21 AUGUST 1920, Page 21

Nile to Aleppo. By Hector W. Dinning. Illustrated by James

McBey. (G. Allen and Unwin. 25s. net.)—Captain Dinning served with the Australian Light Horse and pays just tribute to their brilliant achievements in Palestine and Syria. He dwells on the painful monotony of service in the Near East, where there was nothing for the men to do in the long intervals when the cavalry were idle, while the country seemed to be mostly sand or bare rock. Trench life in France was, he thinks, harder to endure than the weary waiting in Palestine. This is a question of temperament.

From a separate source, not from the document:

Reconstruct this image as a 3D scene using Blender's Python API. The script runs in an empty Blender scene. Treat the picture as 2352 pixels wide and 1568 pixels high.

Captain Dinning had to follow with the trans- port in the wake of the great cavalry advance of September, 1918, and he describes the Turkish rout very clearly, as well as the destruction of the retreating Turks in a defile near Nablus by aeroplanes. Later, he went by motor-car to Damascus, Baalbek, Horns, Hama and Aleppo, to the famous Muslimie junction. The difficulties of transport at this stage were very great, although the fighting had ceased. He comments most unfavourably on the Hedjaz forces, whom the Australians did not like. He devotes a few lively chapters to Cairo, and gives

a pleasant description of a private house in Aleppo, where he was entertained :—

" Rugs upon the wall ; rugs on the floor ; a couple of mother o' pearl tables and a low stand with beaten tray containing a vase and an ash-tray ; a few chairs of amorphous build—this is all the furniture a Syrian room needs to please. The Englishman who buys brass and rugs in the Mousky will be hard put to it to bring them into harmony with the rest of his English furniture when he gets home."

The book, itself finely printed, is illustrated with some of Mr. McBey's clever drawings and etchings ; several of the drawings, such as " Hodgson's Horse at Aleppo," are excellently reproduced in colour.